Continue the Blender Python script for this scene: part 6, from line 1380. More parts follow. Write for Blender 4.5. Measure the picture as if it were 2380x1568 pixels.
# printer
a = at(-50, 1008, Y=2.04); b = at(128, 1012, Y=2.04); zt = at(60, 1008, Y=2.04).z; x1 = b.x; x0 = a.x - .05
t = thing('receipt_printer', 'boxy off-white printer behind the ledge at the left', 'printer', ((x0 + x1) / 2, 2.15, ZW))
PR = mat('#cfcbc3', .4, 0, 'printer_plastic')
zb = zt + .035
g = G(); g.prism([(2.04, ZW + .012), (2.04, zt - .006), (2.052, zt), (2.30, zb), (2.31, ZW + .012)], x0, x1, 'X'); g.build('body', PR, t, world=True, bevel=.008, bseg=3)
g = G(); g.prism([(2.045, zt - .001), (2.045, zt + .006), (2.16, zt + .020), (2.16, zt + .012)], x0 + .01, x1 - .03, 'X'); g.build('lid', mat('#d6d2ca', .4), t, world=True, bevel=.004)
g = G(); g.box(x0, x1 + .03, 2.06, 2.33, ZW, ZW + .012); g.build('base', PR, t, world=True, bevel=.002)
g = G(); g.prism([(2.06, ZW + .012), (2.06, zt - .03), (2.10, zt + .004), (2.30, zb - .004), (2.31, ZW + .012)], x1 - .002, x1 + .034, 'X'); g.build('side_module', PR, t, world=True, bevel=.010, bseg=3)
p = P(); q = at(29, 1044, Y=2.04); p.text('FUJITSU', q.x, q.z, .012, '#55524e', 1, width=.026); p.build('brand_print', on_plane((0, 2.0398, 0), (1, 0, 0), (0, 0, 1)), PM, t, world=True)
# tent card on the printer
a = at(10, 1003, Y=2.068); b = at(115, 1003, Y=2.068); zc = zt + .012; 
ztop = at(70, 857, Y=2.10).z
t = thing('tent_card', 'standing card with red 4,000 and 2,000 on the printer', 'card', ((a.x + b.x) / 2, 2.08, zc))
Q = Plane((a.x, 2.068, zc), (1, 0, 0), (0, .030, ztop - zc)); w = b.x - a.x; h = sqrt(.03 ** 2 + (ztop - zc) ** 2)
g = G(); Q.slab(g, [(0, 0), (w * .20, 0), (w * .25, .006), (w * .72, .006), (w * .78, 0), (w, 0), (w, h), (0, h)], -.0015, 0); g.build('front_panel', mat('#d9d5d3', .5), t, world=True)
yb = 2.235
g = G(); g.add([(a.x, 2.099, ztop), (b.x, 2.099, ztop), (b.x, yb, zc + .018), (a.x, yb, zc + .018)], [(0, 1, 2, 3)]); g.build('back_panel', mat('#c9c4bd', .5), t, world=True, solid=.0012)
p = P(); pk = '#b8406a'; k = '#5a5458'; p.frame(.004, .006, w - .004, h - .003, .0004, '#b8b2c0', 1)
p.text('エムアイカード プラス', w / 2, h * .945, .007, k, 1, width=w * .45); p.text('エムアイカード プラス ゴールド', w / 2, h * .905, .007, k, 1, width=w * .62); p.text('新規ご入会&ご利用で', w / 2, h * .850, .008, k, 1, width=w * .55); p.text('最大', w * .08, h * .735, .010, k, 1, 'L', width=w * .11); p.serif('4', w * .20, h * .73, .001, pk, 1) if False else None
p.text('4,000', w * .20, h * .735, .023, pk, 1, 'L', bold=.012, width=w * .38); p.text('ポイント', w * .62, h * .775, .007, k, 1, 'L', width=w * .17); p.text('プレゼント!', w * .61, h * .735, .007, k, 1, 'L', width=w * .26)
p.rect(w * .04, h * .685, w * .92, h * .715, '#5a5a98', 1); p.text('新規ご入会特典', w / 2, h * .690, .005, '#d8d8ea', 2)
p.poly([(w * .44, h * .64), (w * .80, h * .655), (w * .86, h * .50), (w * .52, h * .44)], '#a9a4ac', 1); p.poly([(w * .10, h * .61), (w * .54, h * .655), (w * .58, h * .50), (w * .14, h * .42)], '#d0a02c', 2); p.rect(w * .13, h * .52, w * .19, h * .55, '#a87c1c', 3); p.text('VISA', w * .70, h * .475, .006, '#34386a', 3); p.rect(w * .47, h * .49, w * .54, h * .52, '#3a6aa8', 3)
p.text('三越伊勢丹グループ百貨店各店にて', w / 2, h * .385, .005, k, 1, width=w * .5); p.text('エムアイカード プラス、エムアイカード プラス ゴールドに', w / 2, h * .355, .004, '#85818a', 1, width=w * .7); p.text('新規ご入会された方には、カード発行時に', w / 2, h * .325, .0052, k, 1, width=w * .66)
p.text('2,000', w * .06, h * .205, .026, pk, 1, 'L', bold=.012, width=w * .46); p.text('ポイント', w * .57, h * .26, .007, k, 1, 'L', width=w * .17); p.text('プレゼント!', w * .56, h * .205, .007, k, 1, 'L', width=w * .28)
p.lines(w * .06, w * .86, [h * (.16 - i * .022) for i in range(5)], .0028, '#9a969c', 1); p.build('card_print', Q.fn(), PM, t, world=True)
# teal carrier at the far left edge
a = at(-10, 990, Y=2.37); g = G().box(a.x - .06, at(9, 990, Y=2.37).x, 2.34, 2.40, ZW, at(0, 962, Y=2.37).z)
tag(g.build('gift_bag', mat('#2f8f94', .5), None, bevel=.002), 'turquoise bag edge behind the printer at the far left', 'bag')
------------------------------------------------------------
(Stated goal) Extract the listing in its entirety, matching it exactly.

(Exercise answer)
Continue the Blender Python script for this scene: part 6, from line 1380. More parts follow. Write for Blender 4.5. Measure the picture as if it were 2380x1568 pixels.
# printer
a = at(-50, 1008, Y=2.04); b = at(128, 1012, Y=2.04); zt = at(60, 1008, Y=2.04).z; x1 = b.x; x0 = a.x - .05
t = thing('receipt_printer', 'boxy off-white printer behind the ledge at the left', 'printer', ((x0 + x1) / 2, 2.15, ZW))
PR = mat('#cfcbc3', .4, 0, 'printer_plastic')
zb = zt + .035
g = G(); g.prism([(2.04, ZW + .012), (2.04, zt - .006), (2.052, zt), (2.30, zb), (2.31, ZW + .012)], x0, x1, 'X'); g.build('body', PR, t, world=True, bevel=.008, bseg=3)
g = G(); g.prism([(2.045, zt - .001), (2.045, zt + .006), (2.16, zt + .020), (2.16, zt + .012)], x0 + .01, x1 - .03, 'X'); g.build('lid', mat('#d6d2ca', .4), t, world=True, bevel=.004)
g = G(); g.box(x0, x1 + .03, 2.06, 2.33, ZW, ZW + .012); g.build('base', PR, t, world=True, bevel=.002)
g = G(); g.prism([(2.06, ZW + .012), (2.06, zt - .03), (2.10, zt + .004), (2.30, zb - .004), (2.31, ZW + .012)], x1 - .002, x1 + .034, 'X'); g.build('side_module', PR, t, world=True, bevel=.010, bseg=3)
p = P(); q = at(29, 1044, Y=2.04); p.text('FUJITSU', q.x, q.z, .012, '#55524e', 1, width=.026); p.build('brand_print', on_plane((0, 2.0398, 0), (1, 0, 0), (0, 0, 1)), PM, t, world=True)
# tent card on the printer
a = at(10, 1003, Y=2.068); b = at(115, 1003, Y=2.068); zc = zt + .012; 
ztop = at(70, 857, Y=2.10).z
t = thing('tent_card', 'standing card with red 4,000 and 2,000 on the printer', 'card', ((a.x + b.x) / 2, 2.08, zc))
Q = Plane((a.x, 2.068, zc), (1, 0, 0), (0, .030, ztop - zc)); w = b.x - a.x; h = sqrt(.03 ** 2 + (ztop - zc) ** 2)
g = G(); Q.slab(g, [(0, 0), (w * .20, 0), (w * .25, .006), (w * .72, .006), (w * .78, 0), (w, 0), (w, h), (0, h)], -.0015, 0); g.build('front_panel', mat('#d9d5d3', .5), t, world=True)
yb = 2.235
g = G(); g.add([(a.x, 2.099, ztop), (b.x, 2.099, ztop), (b.x, yb, zc + .018), (a.x, yb, zc + .018)], [(0, 1, 2, 3)]); g.build('back_panel', mat('#c9c4bd', .5), t, world=True, solid=.0012)
p = P(); pk = '#b8406a'; k = '#5a5458'; p.frame(.004, .006, w - .004, h - .003, .0004, '#b8b2c0', 1)
p.text('エムアイカード プラス', w / 2, h * .945, .007, k, 1, width=w * .45); p.text('エムアイカード プラス ゴールド', w / 2, h * .905, .007, k, 1, width=w * .62); p.text('新規ご入会&ご利用で', w / 2, h * .850, .008, k, 1, width=w * .55); p.text('最大', w * .08, h * .735, .010, k, 1, 'L', width=w * .11); p.serif('4', w * .20, h * .73, .001, pk, 1) if False else None
p.text('4,000', w * .20, h * .735, .023, pk, 1, 'L', bold=.012, width=w * .38); p.text('ポイント', w * .62, h * .775, .007, k, 1, 'L', width=w * .17); p.text('プレゼント!', w * .61, h * .735, .007, k, 1, 'L', width=w * .26)
p.rect(w * .04, h * .685, w * .92, h * .715, '#5a5a98', 1); p.text('新規ご入会特典', w / 2, h * .690, .005, '#d8d8ea', 2)
p.poly([(w * .44, h * .64), (w * .80, h * .655), (w * .86, h * .50), (w * .52, h * .44)], '#a9a4ac', 1); p.poly([(w * .10, h * .61), (w * .54, h * .655), (w * .58, h * .50), (w * .14, h * .42)], '#d0a02c', 2); p.rect(w * .13, h * .52, w * .19, h * .55, '#a87c1c', 3); p.text('VISA', w * .70, h * .475, .006, '#34386a', 3); p.rect(w * .47, h * .49, w * .54, h * .52, '#3a6aa8', 3)
p.text('三越伊勢丹グループ百貨店各店にて', w / 2, h * .385, .005, k, 1, width=w * .5); p.text('エムアイカード プラス、エムアイカード プラス ゴールドに', w / 2, h * .355, .004, '#85818a', 1, width=w * .7); p.text('新規ご入会された方には、カード発行時に', w / 2, h * .325, .0052, k, 1, width=w * .66)
p.text('2,000', w * .06, h * .205, .026, pk, 1, 'L', bold=.012, width=w * .46); p.text('ポイント', w * .57, h * .26, .007, k, 1, 'L', width=w * .17); p.text('プレゼント!', w * .56, h * .205, .007, k, 1, 'L', width=w * .28)
p.lines(w * .06, w * .86, [h * (.16 - i * .022) for i in range(5)], .0028, '#9a969c', 1); p.build('card_print', Q.fn(), PM, t, world=True)
# teal carrier at the far left edge
a = at(-10, 990, Y=2.37); g = G().box(a.x - .06, at(9, 990, Y=2.37).x, 2.34, 2.40, ZW, at(0, 962, Y=2.37).z)
tag(g.build('gift_bag', mat('#2f8f94', .5), None, bevel=.002), 'turquoise bag edge behind the printer at the far left', 'bag')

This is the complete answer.